The number of deaths resulting from the Friday early morning attack by
Boko Haram insurgents in a Borno village has risen to 100 just as the
terrorists hoisted a black and white flag in the remote village.
On Saturday, survivors claimed the insurgents had attacked the town of
Damboa before dawn on Friday, firing rocket-propelled grenades, throwing
locally produced bombs into homes and gunning down people as they tried to
escape the ensuing fires.
As reported by the Associated Press, many houses were burnt down by the
marauding terrorists.
According to a human rights advocate, who pleaded not to be named, the
insurgents struck again as people were trying to bury their dead, and that the
toll was probably much higher than 100.
While there were no soldiers to repel the attack, Gava said the only
defence the villagers had came from vigilantes who were armed with clubs and
homemade rifles.
According to a spokesman for the Nigerian Vigilante Group, Abbas Gava,
hundreds of people in another village, Askira Uba, are fleeing after they got
letters from the Islamist terrorists threatening to attack and take over their
villages.
He said, “Nine major villages are on the run.”
The town had been under siege for two weeks, since Boko Haram dislodged
soldiers from a new tank battalion camp on its outskirts.
The defence ministry claimed to have repelled the attack and killed at
least 50 insurgents for the loss of six soldiers, including the commanding
officer, but residents in the area said many soldiers had been killed and that
the military had been driven from the base.
According to residents, the extremists had in the past week twice
ambushed military convoys trying to reach the base.
The militants cut off access to the town on Monday, when they blew up a
bridge to the south of it.
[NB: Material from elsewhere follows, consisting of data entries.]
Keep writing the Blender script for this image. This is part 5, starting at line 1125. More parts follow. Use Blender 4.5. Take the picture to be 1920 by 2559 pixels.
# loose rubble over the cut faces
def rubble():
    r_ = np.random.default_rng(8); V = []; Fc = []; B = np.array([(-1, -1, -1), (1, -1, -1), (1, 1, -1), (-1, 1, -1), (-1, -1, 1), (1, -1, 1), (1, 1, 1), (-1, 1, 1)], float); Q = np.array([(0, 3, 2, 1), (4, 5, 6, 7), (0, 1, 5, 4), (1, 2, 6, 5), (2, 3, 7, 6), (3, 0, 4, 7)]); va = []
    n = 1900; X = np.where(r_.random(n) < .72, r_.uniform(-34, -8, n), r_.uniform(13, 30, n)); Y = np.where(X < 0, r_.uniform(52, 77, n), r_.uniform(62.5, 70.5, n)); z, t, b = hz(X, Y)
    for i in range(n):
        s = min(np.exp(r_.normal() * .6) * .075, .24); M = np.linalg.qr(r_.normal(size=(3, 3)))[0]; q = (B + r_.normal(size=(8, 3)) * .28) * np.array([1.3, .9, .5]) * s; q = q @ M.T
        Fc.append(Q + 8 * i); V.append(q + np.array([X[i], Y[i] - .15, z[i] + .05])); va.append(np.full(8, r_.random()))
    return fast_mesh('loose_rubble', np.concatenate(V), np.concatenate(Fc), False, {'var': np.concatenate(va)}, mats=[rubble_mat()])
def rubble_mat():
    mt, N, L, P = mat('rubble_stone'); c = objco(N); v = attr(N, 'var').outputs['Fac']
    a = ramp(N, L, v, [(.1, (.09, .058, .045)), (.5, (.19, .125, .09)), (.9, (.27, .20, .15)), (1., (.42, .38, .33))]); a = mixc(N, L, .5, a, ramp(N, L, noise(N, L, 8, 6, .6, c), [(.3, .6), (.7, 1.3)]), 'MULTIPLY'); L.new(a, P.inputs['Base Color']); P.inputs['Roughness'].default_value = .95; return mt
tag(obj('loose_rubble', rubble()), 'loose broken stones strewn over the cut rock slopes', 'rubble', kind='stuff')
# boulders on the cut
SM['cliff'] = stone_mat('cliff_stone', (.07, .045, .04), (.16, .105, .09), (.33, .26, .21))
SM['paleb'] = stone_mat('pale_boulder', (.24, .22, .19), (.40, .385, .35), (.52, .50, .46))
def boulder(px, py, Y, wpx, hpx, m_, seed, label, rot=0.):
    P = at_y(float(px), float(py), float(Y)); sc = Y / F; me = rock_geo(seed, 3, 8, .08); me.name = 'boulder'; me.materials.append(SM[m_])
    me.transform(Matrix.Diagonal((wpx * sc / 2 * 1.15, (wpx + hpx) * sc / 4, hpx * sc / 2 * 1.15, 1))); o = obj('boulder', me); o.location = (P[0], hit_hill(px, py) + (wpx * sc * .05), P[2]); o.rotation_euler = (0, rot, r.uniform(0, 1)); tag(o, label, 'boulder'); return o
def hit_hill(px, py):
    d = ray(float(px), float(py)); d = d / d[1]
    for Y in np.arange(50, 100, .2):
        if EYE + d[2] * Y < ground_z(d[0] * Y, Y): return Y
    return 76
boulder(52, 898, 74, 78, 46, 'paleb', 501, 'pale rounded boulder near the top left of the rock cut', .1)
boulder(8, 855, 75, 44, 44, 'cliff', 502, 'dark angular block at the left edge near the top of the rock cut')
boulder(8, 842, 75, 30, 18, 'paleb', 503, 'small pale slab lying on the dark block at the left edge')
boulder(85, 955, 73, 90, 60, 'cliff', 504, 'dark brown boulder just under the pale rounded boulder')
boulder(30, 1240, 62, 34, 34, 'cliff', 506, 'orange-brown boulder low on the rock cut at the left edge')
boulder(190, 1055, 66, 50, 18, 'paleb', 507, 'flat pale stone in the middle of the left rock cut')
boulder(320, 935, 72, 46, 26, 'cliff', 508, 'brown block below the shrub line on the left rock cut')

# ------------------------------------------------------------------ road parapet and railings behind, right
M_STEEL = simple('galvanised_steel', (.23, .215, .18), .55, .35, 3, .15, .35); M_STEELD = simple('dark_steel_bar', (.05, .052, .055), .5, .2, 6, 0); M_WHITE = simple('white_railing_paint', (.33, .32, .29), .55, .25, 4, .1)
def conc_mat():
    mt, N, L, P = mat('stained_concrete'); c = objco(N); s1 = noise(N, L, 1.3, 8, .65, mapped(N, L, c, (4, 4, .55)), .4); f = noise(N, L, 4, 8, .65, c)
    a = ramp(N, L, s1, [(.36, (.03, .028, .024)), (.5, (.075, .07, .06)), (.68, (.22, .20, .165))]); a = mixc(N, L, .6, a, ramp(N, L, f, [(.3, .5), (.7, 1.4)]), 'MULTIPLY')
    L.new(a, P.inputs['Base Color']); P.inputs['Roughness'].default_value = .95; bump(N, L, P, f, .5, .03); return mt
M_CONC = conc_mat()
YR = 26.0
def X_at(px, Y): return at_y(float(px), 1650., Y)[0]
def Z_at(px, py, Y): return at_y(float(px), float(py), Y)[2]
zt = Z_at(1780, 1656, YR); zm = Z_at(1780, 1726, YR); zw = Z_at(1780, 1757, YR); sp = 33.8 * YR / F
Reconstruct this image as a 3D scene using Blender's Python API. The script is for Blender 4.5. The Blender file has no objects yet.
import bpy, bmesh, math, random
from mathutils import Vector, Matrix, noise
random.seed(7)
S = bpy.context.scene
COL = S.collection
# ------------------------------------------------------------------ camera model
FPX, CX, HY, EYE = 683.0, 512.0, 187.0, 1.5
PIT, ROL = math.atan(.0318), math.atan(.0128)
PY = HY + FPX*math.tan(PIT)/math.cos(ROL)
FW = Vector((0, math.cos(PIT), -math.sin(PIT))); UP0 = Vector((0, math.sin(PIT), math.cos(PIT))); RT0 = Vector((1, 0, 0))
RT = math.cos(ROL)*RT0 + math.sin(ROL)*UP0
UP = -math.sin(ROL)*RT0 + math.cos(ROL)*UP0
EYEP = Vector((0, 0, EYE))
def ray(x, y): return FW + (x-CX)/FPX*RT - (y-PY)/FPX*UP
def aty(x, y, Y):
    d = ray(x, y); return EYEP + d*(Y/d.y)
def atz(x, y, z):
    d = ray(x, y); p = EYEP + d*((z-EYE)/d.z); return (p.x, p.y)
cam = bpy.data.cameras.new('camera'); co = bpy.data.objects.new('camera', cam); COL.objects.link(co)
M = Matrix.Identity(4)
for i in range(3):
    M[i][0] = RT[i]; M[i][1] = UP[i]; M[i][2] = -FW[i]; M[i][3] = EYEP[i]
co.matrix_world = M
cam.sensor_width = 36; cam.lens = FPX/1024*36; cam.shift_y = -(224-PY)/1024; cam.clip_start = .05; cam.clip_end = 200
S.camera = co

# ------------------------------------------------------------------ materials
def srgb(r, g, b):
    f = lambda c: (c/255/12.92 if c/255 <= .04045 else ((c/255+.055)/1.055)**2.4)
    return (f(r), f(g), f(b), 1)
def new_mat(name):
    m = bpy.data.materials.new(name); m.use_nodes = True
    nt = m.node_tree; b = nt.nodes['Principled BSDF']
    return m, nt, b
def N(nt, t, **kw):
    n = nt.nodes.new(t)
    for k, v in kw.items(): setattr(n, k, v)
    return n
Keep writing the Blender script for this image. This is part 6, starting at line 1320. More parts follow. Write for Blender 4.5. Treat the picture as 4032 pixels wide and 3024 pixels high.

Damboa is on the main road south from Maiduguri, the
Borno state capital, and at a strategic crossroads for farmers bringing their
produce to market.
Hundreds of thousands of farmers have been driven from their land by the
five-year-old insurgency, and the government officials in the worst-hit areas
have been warning of imminent food shortages.
Boko Haram has attracted international condemnation for the abduction of
more than 200 schoolgirls who have been held hostage for more than 90 days.
The insurgents have increased the number and ferocity of their attacks
this year, particularly in their north-eastern stronghold.
The Human Rights Watch published a report last week which claimed the
extremist Islamist group had killed more than 2,000 civilians in an estimated
95 attacks during the first half of 2014.
This figure, the HRW said, was close to an estimated 3,600 people killed
in the first four years of the insurgency.